## begin Source data
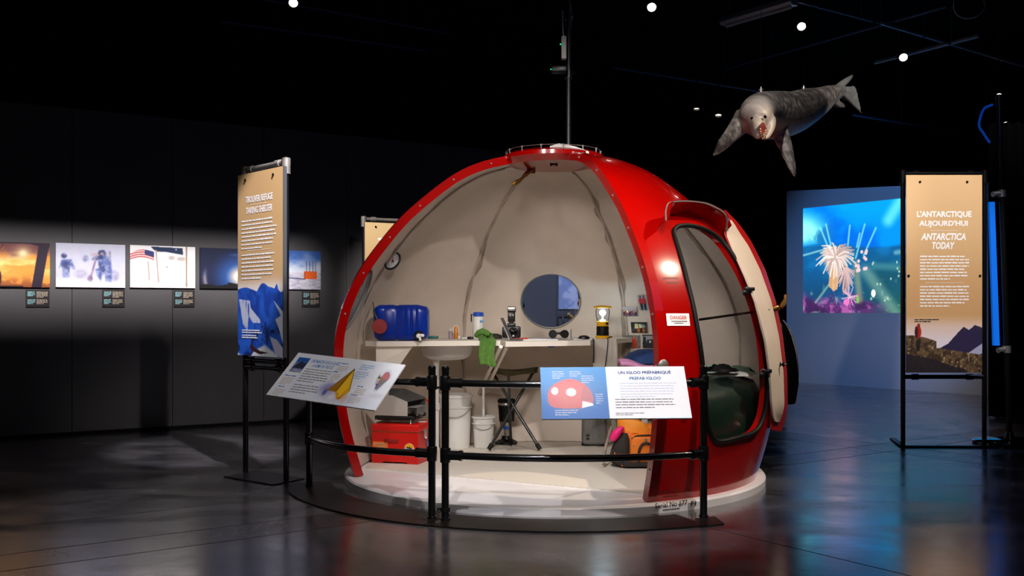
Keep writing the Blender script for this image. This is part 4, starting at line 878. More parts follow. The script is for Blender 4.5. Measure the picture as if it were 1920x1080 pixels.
mb = MB(); mb.prism([D(1112, 8.8, .35), D(1156, 8.92, .35), D(1156, 8.92, DZ-.042), D(1112, 8.8, DZ-.042)], (.01, .012, 0)); obj('end_panel', mb, 'white_paint', desk)
mb = MB(); mb.box(P(1033, 650, 8.28), (.05, .006, .012), None, .001); obj('tape', mb, 'sky_plastic', desk)

# water can
can = thing('water_can', 'blue plastic water container with a tap, on the left of the desk', 'container', D(752, 8.32))
yc = 8.32; xl, xr = D(702, yc).x, D(804, yc).x; zt = DZ+.3; W2 = (xr-xl)/2; cx = (xl+xr)/2
mb = MB(); rings = []
prof = [(-W2, .55), (-W2+.012, .85), (-W2+.05, 1), (-.06, 1), (-.05, .965), (-.02, .965), (-.01, 1), (W2-.09, 1), (W2-.02, .9), (W2, .72)]
for x, s_ in prof:
    ring = []
    for i in range(24):
        a = 2*PI*i/24; ca, sa = math.cos(a), math.sin(a); ex_ = .42; ring.append(V((cx+x, yc+.115*s_*math.copysign(abs(ca)**ex_, ca), DZ+.151+.1505*s_*math.copysign(abs(sa)**ex_, sa))))
    rings.append(ring)
mb.loft(rings); obj('tank', mb, 'blue_plastic', can, sharp=60)
for k in range(3): mb = MB(); x = cx+.05+.045*k; mb.tube([V((x, yc-.112, DZ+.05)), V((x, yc-.120, DZ+.16)), V((x, yc-.112, DZ+.27))], .011, 8); obj('moulded_rib', mb, 'blue_plastic', can)
mb = MB(); q = V((D(786, 8.2).x, yc-.112, DZ+.045)); mb.lathe([(.042, 0), (.042, .03), (.03, .04), (0, .04)], q, (0, -1, 0), 20); tap = obj('tap_collar', mb, 'black_plastic', can)
mb = MB(); mb.lathe([(.018, .03), (.018, .07), (0, .075)], q, (0, -1, 0), 12); mb.tube([q+V((0, -.06, 0)), q+V((.03, -.075, .005)), q+V((.045, -.075, .0))], .012, 8); mb.tube([q+V((.01, -.06, 0)), q+V((.014, -.065, -.038))], .010, 8); obj('tap', mb, 'white_plastic', tap)
# hanging red bat
p = P(712, 612, 8.13); bat = thing('red_bat', 'round red bat with a black handle hanging on the left inside wall', 'bat', p)
nv_ = (V((0, 0, H))-p).normalized(); mb = MB(); mb.lathe([(.058, 0), (.062, .006), (.058, .014), (0, .015)], p, nv_, 28); obj('blade', mb, 'dark_red', bat)
mb = MB(); h0 = p+V((-.02, 0, .055)); mb.tube([h0, p+V((-.035, 0, .09)), p+V((-.05, .02, .135))], [.013, .011, .009], 10); obj('handle', mb, 'black_plastic', bat)
mb = MB(); pw = surf_in(697, 566, .012); mb.tube([p+V((-.05, .02, .13)), p+V((-.055, .03, .17)), pw], .004, 6); obj('hanging_cord', mb, 'black_rubber', bat)
# clock
p = surf_in(733, 487, .001); th, z = tz(p); n = (-nrm(th, z)+(V((0, 0, H))-p).normalized()*.55).normalized(); clk = thing('wall_clock', 'round white clock with a black rim on the left inside wall', 'clock', p)
mb = MB(); mb.lathe([(.06, -.03), (.085, .004), (.085, .024), (.078, .03), (.066, .024), (.066, .018)], p, n, 32); obj('rim', mb, 'black_plastic', clk)
mb = MB(); mb.lathe([(.068, .018), (0, .0185)], p, n, 32); face = obj('dial', mb, 'print_white', clk)
e1 = V((-math.sin(th), math.cos(th), 0))*-1; e2 = n.cross(e1); e2 = e2 if e2.z > 0 else -e2; e1 = e2.cross(n); fr = Frame(p+n*.02, e1, e2, n)
mb = MB()
for k in range(12): a = 2*PI*k/12; disc(mb, fr, .052*math.sin(a), .052*math.cos(a), .0042, .0042, 0, 8)
obj('hour_marks', mb, 'print_black', clk)
mb = MB(); disc(mb, fr, 0, 0, .012, .012, .001, 12); obj('dial_mark', mb, 'print_red', clk)
for a, L_ in ((1.9, .03), (-.5, .048)): mb = MB(); mb.tube([fr(0, 0, .003), fr(L_*math.sin(a), L_*math.cos(a), .003)], .0022, 5); obj('hand', mb, 'print_black', clk)
# small things on the desk, left to right
mb = MB(); mb.box(D(812, 8.95, DZ+.012), (.09, .12, .022), None, .006); solo('teal_case', 'flat teal case beside the blue water container', 'case', mb, 'teal')
b = thing('lotion_bottle', 'small pale bottle with a white cap beside the orange tube', 'bottle', D(845, 8.95)); mb = MB(); mb.lathe([(.021, 0), (.022, .005), (.022, .06), (.011, .068)], D(845, 8.95), n=16); obj('body', mb, 'pale_purple', b); mb = MB(); mb.lathe([(.011, .068), (.012, .09), (0, .091)], D(845, 8.95), n=14); obj('cap', mb, 'white_plastic', b)
b = thing('sunscreen_tube', 'orange and white standing tube on the desk', 'tube', D(855, 8.92)); q = D(855, 8.92); mb = MB(); mb.lathe([(.022, 0), (.022, .03), (0, .03)], q, n=16); obj('cap', mb, 'amber', b)
mb = MB(); mb.loft([[q+V((.024*s_*math.cos(2*PI*i/16), .02*t_*math.sin(2*PI*i/16), z)) for i in range(16)] for z, s_, t_ in ((.03, .85, 1), (.05, .95, 1), (.09, 1, .6), (.112, 1, .15), (.116, .95, .1))]); bd = obj('body', mb, 'amber', b); mb = MB(); mb.tube([q+V((-.024, -.014, .05)), q+V((-.024, -.008, .1)), q+V((-.012, -.003, .116)), q+V((.012, -.003, .116)), q+V((.024, -.008, .1)), q+V((.024, -.014, .05))], .0045, 6); obj('edge', mb, 'white_plastic', bd)
mb = MB(); mb.lathe([(.012, 0), (.012, .022), (.005, .03), (0, .03)], D(861, 8.9), n=12); solo('tiny_jar', 'tiny white jar right of the orange tube', 'jar', mb, 'white_plastic')
mb = MB(); mb.box(D(873, 8.9, DZ+.008), (.075, .06, .014), M.Rotation(.2, 3, 'Z'), .003); solo('folded_paper', 'flat white folded paper between the tube and the tall bottle', 'paper', mb, 'paper')
mb = MB(); mb.box(D(882, 8.75, DZ+.012), (.05, .04, .022), M.Rotation(-.3, 3, 'Z'), .006); solo('small_black_case', 'small black case lying left of the tall white bottle', 'case', mb, 'black_plastic')
b = thing('water_bottle', 'tall white drinking bottle with a blue lid on the desk', 'bottle', D(897, 8.95)); q = D(897, 8.95); mb = MB(); mb.lathe([(.048, 0), (.05, .008), (.05, .19), (.044, .2)], q, n=24); obj('body', mb, 'white_plastic', b); mb = MB(); mb.lathe([(.047, .198), (.047, .232), (.04, .238), (0, .238)], q, n=24); obj('lid', mb, 'sky_plastic', b)
mb = MB(); mb.tube([q+V((-.045, 0, .215)), q+V((-.064, -.01, .22)), q+V((-.062, -.01, .15))], .006, 6); obj('strap', mb, 'black_rubber', b); mb = MB(); mb.box(q+V((.03, -.043, .155)), (.03, .01, .02), M.Rotation(.6, 3, 'Z')); obj('label', mb, 'print_pale_blue', b)
# green cloth
cl = MB(); c0 = D(914, 8.32)
ys = 8.312
def cloth(u, v):
    x = D(900+28*u, ys).x; s_ = v*.36; k = random.Random(int(u*20)*31+int(v*20)).uniform(-.004, .004)
    w_ = .012*math.sin(u*9+v*3)
    if s_ < .12: return V((x+.03*(s_-.06)-.06*(1-v)**2*.4, ys+.12-s_, DZ+.012+.02*abs(math.sin(u*5))*(1-v)+.03*max(0, .08-s_)/.08*abs(math.sin(u*7+1))+k))
    return V((x+.01*math.sin(v*7)+.02*(u-.5)*(v-.3), ys-.016+w_*.8-.012, DZ+.006-(s_-.12)*.88+.012*math.sin(u*6)))
cl.grid(cloth, 16, 24)
mb2 = MB(); mb2.tube([D(892, 8.44, DZ+.035), D(897, 8.42, DZ+.06), D(905, 8.41, DZ+.075), D(913, 8.4, DZ+.06), D(919, 8.39, DZ+.05)], [.02, .028, .03, .028, .02], 10)
t = thing('green_cloth', 'green cloth hanging over the front edge of the desk', 'cloth', c0)
o = obj('cloth', cl, 'green_cloth', t); m_ = o.modifiers.new('thick', 'SOLIDIFY'); m_.thickness = .008; obj('bunched_fold', mb2, 'green_cloth', t)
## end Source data
● **Set exercise**
Your task is to return the lines above, from the first one up to and including the line containing "mb, 'sky_plastic', desk)", minus any pictures.

● **Reply**
Keep writing the Blender script for this image. This is part 4, starting at line 878. More parts follow. The script is for Blender 4.5. Measure the picture as if it were 1920x1080 pixels.
mb = MB(); mb.prism([D(1112, 8.8, .35), D(1156, 8.92, .35), D(1156, 8.92, DZ-.042), D(1112, 8.8, DZ-.042)], (.01, .012, 0)); obj('end_panel', mb, 'white_paint', desk)
mb = MB(); mb.box(P(1033, 650, 8.28), (.05, .006, .012), None, .001); obj('tape', mb, 'sky_plastic', desk)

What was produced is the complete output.